Task requirements :: Leave out the pictures and reproduce all of the data exactly.

======

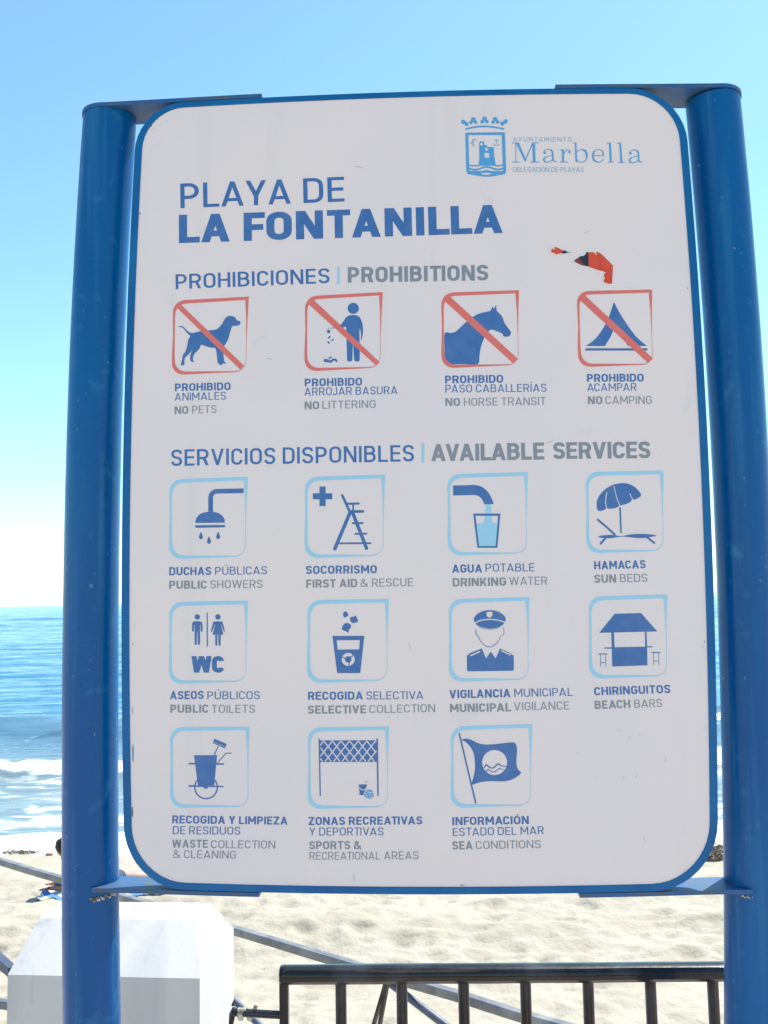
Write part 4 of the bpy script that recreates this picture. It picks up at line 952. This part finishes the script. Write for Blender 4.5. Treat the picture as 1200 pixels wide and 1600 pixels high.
# towel: crumpled sheet with thickness
V, Fc = [], []
nxx, nyy = 40, 22
for j in range(nyy + 1):
    for i in range(nxx + 1):
        x = -.42 + 2.1 * i / nxx; y = -.55 + 1.1 * j / nyy
        V.append((x + .05 * noise.noise(Vector((y * 2, 1, 0))), y + .06 * noise.noise(Vector((x * 2, 0, 5))), .0))
tw_off = G
for k in range(len(V)):
    x, y, _ = V[k]; wz = sand_h(G.x + x, G.y + y) - G.z + .018 + .05 * max(0, noise.noise(Vector((x * 5, y * 5, 2)))) 
    if x < -.35: wz += .06 * abs(noise.noise(Vector((x * 9, y * 7, 6)))) * 2
    V[k] = (x, y, wz)
for j in range(nyy):
    for i in range(nxx): k = j * (nxx + 1) + i; Fc.append((k, k + 1, k + nxx + 2, k + nxx + 1))
tw = mesh_obj('beach_towel', V, Fc, M_towel, smooth=True); tw.location = G; md = tw.modifiers.new('t', 'SOLIDIFY'); md.thickness = .012
prop(tw, 'crumpled blue and white beach towel spread under the sunbather', 'towel')
# a dark bag by the towel
bm = bmesh.new(); lump(bm, (0, 0, .07), .13, 4, .6, 3, .3); o = bm_obj('beach_bag', bm, M_swim); o.location = ground_at(101, 1386) + Vector((0, -.1, 0)); smooth_by_angle(o, 3)
prop(o, 'small dark soft beach bag lying on the towel beside the left blue post', 'bag')

# ------------------------------------------------------------------ seaweed and flotsam at the tide line
M_weed = mat('dry_seaweed', (.20, .15, .11), .8); vary(M_weed, (.20, .155, .11), (.42, .35, .27), 12)
M_red = mat('washed_up_rag', (.42, .16, .13), .8)
def weed(px, py, w, h, n, label, seed):
    p = ground_at(px, py); R2 = random.Random(seed); V, Fc = [], []
    for k in range(n):
        a = R2.uniform(0, 6.28); r = math.sqrt(R2.random()) * w; hh_ = (1 - (r / w) ** 2) * h
        c = Vector((r * math.cos(a), r * math.sin(a) * .5, R2.uniform(0, hh_)))
        d = Vector((R2.uniform(-1, 1), R2.uniform(-1, 1), R2.uniform(-.3, .6))).normalized() * R2.uniform(.05, .13); s = Vector((R2.uniform(-1, 1), R2.uniform(-1, 1), R2.uniform(-1, 1))).normalized() * .014
        b = len(V); V += [c - d - s, c - s * .6 + Vector((0, 0, .02)), c + d, c - d * .2 + s]; Fc.append((b, b + 1, b + 2, b + 3))
    o = mesh_obj('seaweed_clump', V, Fc, M_weed); o.location = p; return prop(o, label, 'seaweed', 'seaweed clumps along the tide line')
weed(1122, 1343, .40, .24, 500, 'brown tangled seaweed mound by the water, seen in the gap beside the right post', 1)
weed(22, 1333, .26, .03, 60, 'low thin seaweed strand on the wet sand left of the blue post', 2)
weed(42, 1333, .20, .03, 40, 'smallest seaweed scrap at the edge of the foam left of the blue post', 3)
bm = bmesh.new(); lump(bm, (0, 0, .02), .055, 9, .4, 2, .4)
for v in bm.verts: v.co.x *= 1.4
o = bm_obj('washed_up_rag', bm, M_red); o.location = ground_at(77, 1336); smooth_by_angle(o, 3); prop(o, 'small faded red rag lying at the edge of the foam', 'rag')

======

Answer in full ::
Write part 4 of the bpy script that recreates this picture. It picks up at line 952. This part finishes the script. Write for Blender 4.5. Treat the picture as 1200 pixels wide and 1600 pixels high.
# towel: crumpled sheet with thickness
V, Fc = [], []
nxx, nyy = 40, 22
for j in range(nyy + 1):
    for i in range(nxx + 1):
        x = -.42 + 2.1 * i / nxx; y = -.55 + 1.1 * j / nyy
        V.append((x + .05 * noise.noise(Vector((y * 2, 1, 0))), y + .06 * noise.noise(Vector((x * 2, 0, 5))), .0))
tw_off = G
for k in range(len(V)):
    x, y, _ = V[k]; wz = sand_h(G.x + x, G.y + y) - G.z + .018 + .05 * max(0, noise.noise(Vector((x * 5, y * 5, 2)))) 
    if x < -.35: wz += .06 * abs(noise.noise(Vector((x * 9, y * 7, 6)))) * 2
    V[k] = (x, y, wz)
for j in range(nyy):
    for i in range(nxx): k = j * (nxx + 1) + i; Fc.append((k, k + 1, k + nxx + 2, k + nxx + 1))
tw = mesh_obj('beach_towel', V, Fc, M_towel, smooth=True); tw.location = G; md = tw.modifiers.new('t', 'SOLIDIFY'); md.thickness = .012
prop(tw, 'crumpled blue and white beach towel spread under the sunbather', 'towel')
# a dark bag by the towel
bm = bmesh.new(); lump(bm, (0, 0, .07), .13, 4, .6, 3, .3); o = bm_obj('beach_bag', bm, M_swim); o.location = ground_at(101, 1386) + Vector((0, -.1, 0)); smooth_by_angle(o, 3)
prop(o, 'small dark soft beach bag lying on the towel beside the left blue post', 'bag')

# ------------------------------------------------------------------ seaweed and flotsam at the tide line
M_weed = mat('dry_seaweed', (.20, .15, .11), .8); vary(M_weed, (.20, .155, .11), (.42, .35, .27), 12)
M_red = mat('washed_up_rag', (.42, .16, .13), .8)
def weed(px, py, w, h, n, label, seed):
    p = ground_at(px, py); R2 = random.Random(seed); V, Fc = [], []
    for k in range(n):
        a = R2.uniform(0, 6.28); r = math.sqrt(R2.random()) * w; hh_ = (1 - (r / w) ** 2) * h
        c = Vector((r * math.cos(a), r * math.sin(a) * .5, R2.uniform(0, hh_)))
        d = Vector((R2.uniform(-1, 1), R2.uniform(-1, 1), R2.uniform(-.3, .6))).normalized() * R2.uniform(.05, .13); s = Vector((R2.uniform(-1, 1), R2.uniform(-1, 1), R2.uniform(-1, 1))).normalized() * .014
        b = len(V); V += [c - d - s, c - s * .6 + Vector((0, 0, .02)), c + d, c - d * .2 + s]; Fc.append((b, b + 1, b + 2, b + 3))
    o = mesh_obj('seaweed_clump', V, Fc, M_weed); o.location = p; return prop(o, label, 'seaweed', 'seaweed clumps along the tide line')
weed(1122, 1343, .40, .24, 500, 'brown tangled seaweed mound by the water, seen in the gap beside the right post', 1)
weed(22, 1333, .26, .03, 60, 'low thin seaweed strand on the wet sand left of the blue post', 2)
weed(42, 1333, .20, .03, 40, 'smallest seaweed scrap at the edge of the foam left of the blue post', 3)
bm = bmesh.new(); lump(bm, (0, 0, .02), .055, 9, .4, 2, .4)
for v in bm.verts: v.co.x *= 1.4
o = bm_obj('washed_up_rag', bm, M_red); o.location = ground_at(77, 1336); smooth_by_angle(o, 3); prop(o, 'small faded red rag lying at the edge of the foam', 'rag')